Taiwanese exports’ growth momentum is expected to remain high throughout this year, with full-year outbound shipments surpassing US$800 billion for the first time, despite concerns over global economic disruptions sparked by the US-Iran conflict, credit information agency CRIF Taiwan (中華徵信所) said yesterday.
As the demand for artificial intelligence (AI) applications would continue to underpin outbound shipments of electronic components (particularly semiconductors), information and communications technology (ICT) products, and audiovisual devices, the Middle East war is not expected to affect Taiwan’s export performance this year, CRIF said in a news release.

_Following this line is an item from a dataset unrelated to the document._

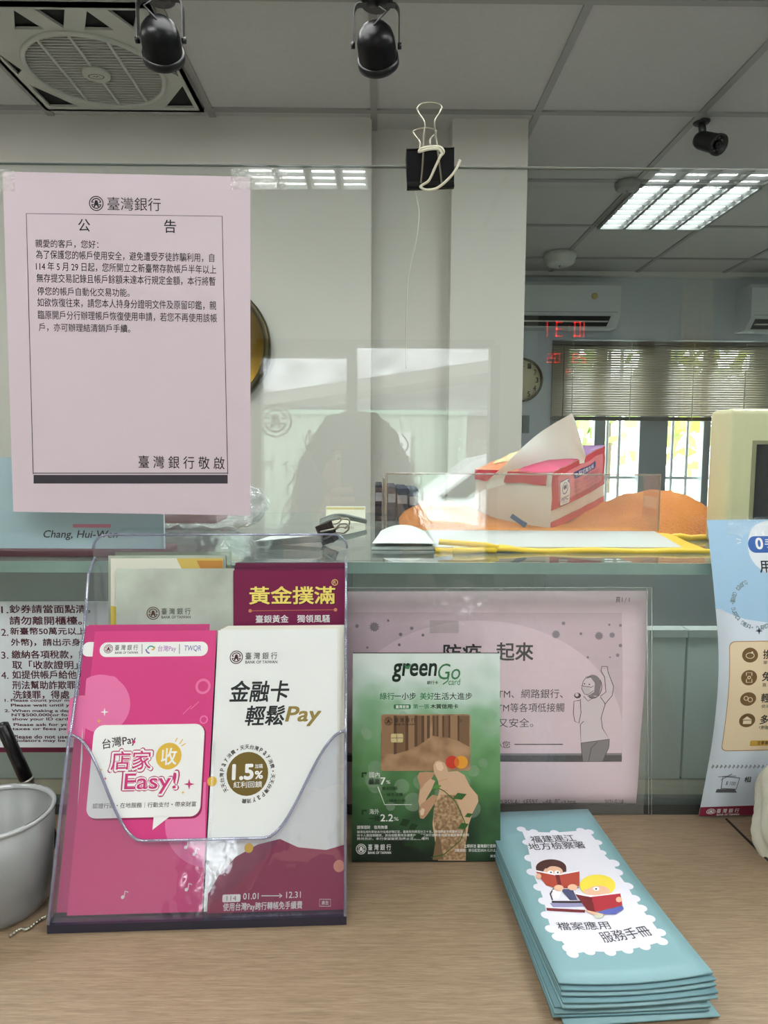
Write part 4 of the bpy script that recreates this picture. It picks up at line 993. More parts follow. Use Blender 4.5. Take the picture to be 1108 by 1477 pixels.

The agency’s optimism came as Taiwan’s exports set a new record last month at US$80.18 billion, with annual growth of 61.8 percent also far exceeding the market consensus of a 40 percent increase, the Ministry of Finance reported on April 10.
Photo: Edgar Su, Reuters
That brought cumulative exports in the first quarter of this year to US$195.74 billion, a record high and surpassing the government’s estimate by US$44.82 billion.
In addition, the 51.1 percent annual increase in exports during the quarter also dwarfed the 49.6 percent growth registered in the seasonally strong fourth quarter last year, ministry data showed.
The robust performance was supported by exports of electronics components, which rose 42.7 percent from a year earlier to US$65.58 billion in the quarter, and by combined shipments of ICT products and audiovisual devices, which surged 102.1 percent to US$87.95 billion, the data showed.
As the nation’s export structure has shifted toward the AI industry and the Middle East war has a relatively limited impact on AI development, CRIF forecast that Taiwan’s exports would exceed US$200 billion each quarter this year: US$211.3 billion in the second quarter, US$225.7 billion in the third and US$227.9 billion in the fourth.
It also predicted that full-year exports would surge 37.7 percent to US$860.6 billion, far higher than the Directorate-General of Budget, Accounting and Statistics’ estimates of a 6.3 percent increase to US$664.4 billion.
Meanwhile, the agency also projected that the combined revenue of listed companies in the semiconductor, computer and peripheral equipment, electronic components and other electronic products industries would grow 40 to 50 percent this year from last year.
The combined revenue of those companies in the first quarter totaled NT$8.1904 trillion, a 36 percent increase compared with the same period of last year, CRIF said.
As the peak season for the electronics industry has not arrived, and considering firms’ inventory replenishment seen so far, there would be no so-called off-season effect for those companies this quarter, it said, anticipating even stronger market demand in the second half of the year.